U.S. Formula 1 Hits a Speed Bump

     AUSTIN (CN) - The problem-plagued return of Formula 1 auto racing to the United States has hit another speed bump, as the founder and former promoter of the race sued his former project partners, claiming they froze him out of the project.
     Tavo Hellmund and Full Throttle Productions sued six LLCs and four people,
     Robert Epstein, Irv Kessler, Kurt Rechner and Rad Weaver, in Travis County Court. All the defendants are involved in the coming November's inaugural United States Grand Prix at the Circuit of the Americas, under construction in Travis County.
     Hellmund claims in his complaint that he spent 7 years doing the footwork: designing the track and support facilities and securing the rights to host Formula 1, MotoGP and Australian V8 Supercars races in Texas, but he lacked the funding.
     He claims that It says "financial moguls" Epstein and Billy Joe "Red" McCombs were given a 75 percent interest in the project in exchange for providing capital to build and operate the track.
     Hellmund says that within months, his partners froze him out of the company and ignored his suggestions, though he was the only partner with motorsports experience. He claimed they failed to pay his salary and failed to provided the promised financial resources for the construction of the track.

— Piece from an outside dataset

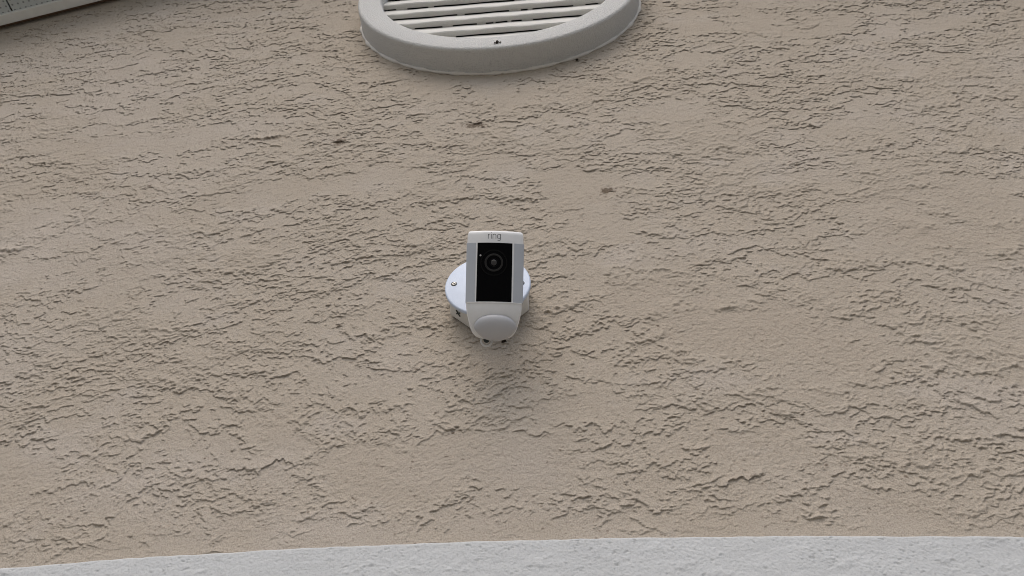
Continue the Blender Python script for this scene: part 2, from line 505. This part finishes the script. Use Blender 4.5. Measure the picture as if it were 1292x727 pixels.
# ------------------------------------------------------------------ roof overhang with soffit
def build_roof():
    root = empty('roof_overhang', (VX, 0, APEX))
    tag(root, 'grey perforated soffit with white edge channel under the gable roof, top left corner', 'soffit')
    ang = math.atan(RSL)
    depth = 0.15
    L = (VX - XL) / math.cos(ang) + 0.35
    pw = 0.102
    pm = box_bm(pw - 0.003, depth - 0.03, 0.006, 0.0022, 2)
    pme = bpy.data.meshes.new('soffit_panel'); pm.to_mesh(pme); pm.free()
    pme.materials.append(M['soffit'])
    for side in (-1, 1):
        rot = Matrix.Rotation(ang * (-side), 4, 'Y')
        def place(o, along, yy, zz_):
            # local x runs down the rake
            mtx = rot @ Matrix.Translation((side * along, yy, zz_))
            o.matrix_local = mtx
        rot = Matrix.Rotation(ang * side, 4, 'Y')
        n = int(L / pw)
        for i in range(n):
            o = link('soffit_panel', pme, None, root)
            place(o, (i + 0.62) * pw, -depth / 2 - 0.018, 0.012)
        o = from_bm('edge_channel', box_bm(L, 0.024, 0.012, 0.002, 2), M['trim'], root)
        place(o, L / 2, -0.024, 0.004)
        o = from_bm('backing_strip', box_bm(L, depth - 0.04, 0.004), M['soffit_back'], root)
        place(o, L / 2, -depth / 2 - 0.02, 0.021)
        o = from_bm('gap_board', box_bm(L, 0.036, 0.004), M['gap'], root)
        place(o, L / 2, -0.0155, 0.0222)
        o = from_bm('fascia_board', box_bm(L, 0.022, 0.11, 0.003), M['fascia'], root)
        place(o, L / 2, -depth - 0.014, 0.05)
        o = from_bm('roof_slab', box_bm(L + 0.02, depth + 0.85, 0.05, 0.004), M['shingle'], root)
        place(o, L / 2, 0.17, 0.178)
build_roof()

# ------------------------------------------------------------------ round gable vent
def build_vent():
    root = empty('round_vent', (VX, 0, VZ))
    tag(root, 'round white louvred gable vent with a thick sandy rim, cut by the top edge', 'vent')
    b = 0.007
    arc = lambda cx, cy, a0, a1, n=5: [(cx + b * math.cos(R(a0 + (a1 - a0) * i / n)), cy + b * math.sin(R(a0 + (a1 - a0) * i / n))) for i in range(n + 1)]
    prof = [(VR + 0.0015, 0.006)] + [(VR + 0.001, -0.004)]
    prof += [(r, t) for r, t in arc(VR - b, -VD + b, 0, -90)]
    prof += [(r, t) for r, t in arc(VRI + b, -VD + b, -90, -180)]
    prof += [(VRI, 0.006)]
    v, f = lathe(prof, 220)
    rr = random.Random(3)
    smooth_by_angle(pydata('rim', v, f, M['vent'], root), 50)
    # uneven bead of caulk where the rim meets the stucco
    v, f = [], []
    n, k = 300, 6
    for i in range(n):
        a = 2 * math.pi * i / n
        cr = 0.0042 + 0.0012 * math.sin(a * 23) + 0.0009 * math.sin(a * 51 + 1) + rr.uniform(-0.0005, 0.0005)
        for j in range(k):
            q = 2 * math.pi * j / k
            r_ = VR + 0.001 + cr * math.cos(q)
            v.append((r_ * math.cos(a), -0.0012 + cr * 0.9 * math.sin(q), r_ * math.sin(a)))
    for i in range(n):
        for j in range(k):
            f.append((i * k + j, i * k + (j + 1) % k, ((i + 1) % n) * k + (j + 1) % k, ((i + 1) % n) * k + j))
    pydata('caulk_bead', v, f, M['caulk'], root, True)
    bv, bf = lathe([(0.0001, -0.006), (VRI + 0.004, -0.006)], 96)
    pydata('backing', bv, bf, M['dark'], root)
    # louvre slats
    pitch = 0.054
    z = -0.257
    while z < VRI:
        half = math.sqrt(max(1e-6, (VRI + 0.003) ** 2 - max(0.0, abs(z) - 0.026) ** 2))
        # cross-section (y, z): a plank that leans out at its foot
        sec = [(-0.0120, z + 0.0268), (-0.0185, z + 0.0272), (-0.0195, z + 0.0265), (-0.0318, z - 0.0200), (-0.0326, z - 0.0240), (-0.0312, z - 0.0260), (-0.0218, z - 0.0260)]
        nseg = 60
        v, f = [], []
        for i in range(nseg + 1):
            x = -half - 0.03 + 2 * (half + 0.03) * i / nseg
            for j, (yy, zs) in enumerate(sec):
                hx = math.sqrt(max(0, (VRI + 0.003) ** 2 - zs * zs)) if abs(zs) < VRI + 0.003 else 0.0
                xq = max(-hx, min(hx, x))
                wv = 0.0004 * math.sin(x * 60 + z * 500 + j)
                zs_ = max(-VRI - 0.001, min(VRI + 0.001, zs))
                v.append((xq, yy + wv, zs_ + wv * 0.6))
        k = len(sec)
        for i in range(nseg):
            for j in range(k):
                f.append((i * k + j, i * k + (j + 1) % k, (i + 1) * k + (j + 1) % k, (i + 1) * k + j))
        f.append(tuple(range(k))); f.append(tuple(nseg * k + j for j in range(k - 1, -1, -1)))
        # runs of dried paint that bridge the slit under the plank
        x = -half + 0.03
        while x < half - 0.03:
            wd = rr.uniform(0.004, 0.03)
            if rr.random() < 0.5 and (x + wd) ** 2 + (z - 0.026) ** 2 < (VRI - 0.004) ** 2 and x ** 2 + (z - 0.026) ** 2 < (VRI - 0.004) ** 2:
                b0 = len(v)
                for (xa, ya, za) in [(x, -0.0226, z - 0.0256), (x + wd, -0.0226, z - 0.0256), (x + wd, -0.0186, z - 0.0258), (x, -0.0186, z - 0.0258),
                                     (x + 0.001, -0.0226, z - 0.0268), (x + wd - 0.001, -0.0226, z - 0.0268), (x + wd - 0.001, -0.0186, z - 0.0278), (x + 0.001, -0.0186, z - 0.0278)]:
                    v.append((xa, ya, za))
                f += [tuple(b0 + q for q in fc) for fc in ((0, 1, 2, 3), (7, 6, 5, 4), (0, 4, 5, 1), (1, 5, 6, 2), (2, 6, 7, 3), (3, 7, 4, 0))]
            x += wd + rr.uniform(0.004, 0.06)
        smooth_by_angle(pydata('slat', v, f, M['slat'], root), 40)
        z += pitch
build_vent()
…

     McCombs is not named individually as his defendant, but his company Mccombs Motor Sports LLC is a defendant.
     "By withholding the promised funding and information necessary for Hellmund to build the Circuit, Hellmund's partners executed an improper and unlawful takeover of the very project he conceived, and very well may have it careening toward a wall," the complaint states.
     Hellmund claims the defendants' failure to timely provide $190 million in funding by March 2011 prevented him from assigning Formula 1 contracts. He claims a subsequent failure to provide him $4 million resulted in F1's sanctioning fee for the inaugural race not being paid. He says he had to plead with F1 promoter Bernie Ecclestone not to kill the race, and to move the race date from June to November to give him more time to pay the sanctioning fee and secure financing for track construction.
     Seeing his partnership and dream "in shambles," Hellmund says, he gave in to Epstein and McCombs' offer to buy his 20 percent interest in the project for $18 million, resign as manager and assign them the F1 contracts. But he says they breached the agreement when they failed to satisfy several pre-closing requirements, including paying his salary and more than $3.43 million in service extension payments, and he says they tried to "backdoor"-renegotiate the contracts with Ecclestone before their assignment.
     The complaint claims that several comments made by Ecclestone and members of the media regarding the well-publicized difficulties of the project indicate that Hellmund is not to blame, that the investors are.
     Hellmund seeks damages for breach of contract and a declaration that his removal as manager was unlawful. He also wants to see the books and records of Accelerator Holdings LLC, the project's holding company.
     First held in 1908 in Savannah, Ga., the U.S. Grand Prix was last held in 2007 on the infield road course at the Indianapolis Motor Speedway. When completed, the Circuit of the Americas will be the only purpose-built Formula 1 track in the United States.
     Hellmund and his production company, Full Throttle Productions, are represented by Austin Tighe, with Feazell Tighe, of Austin.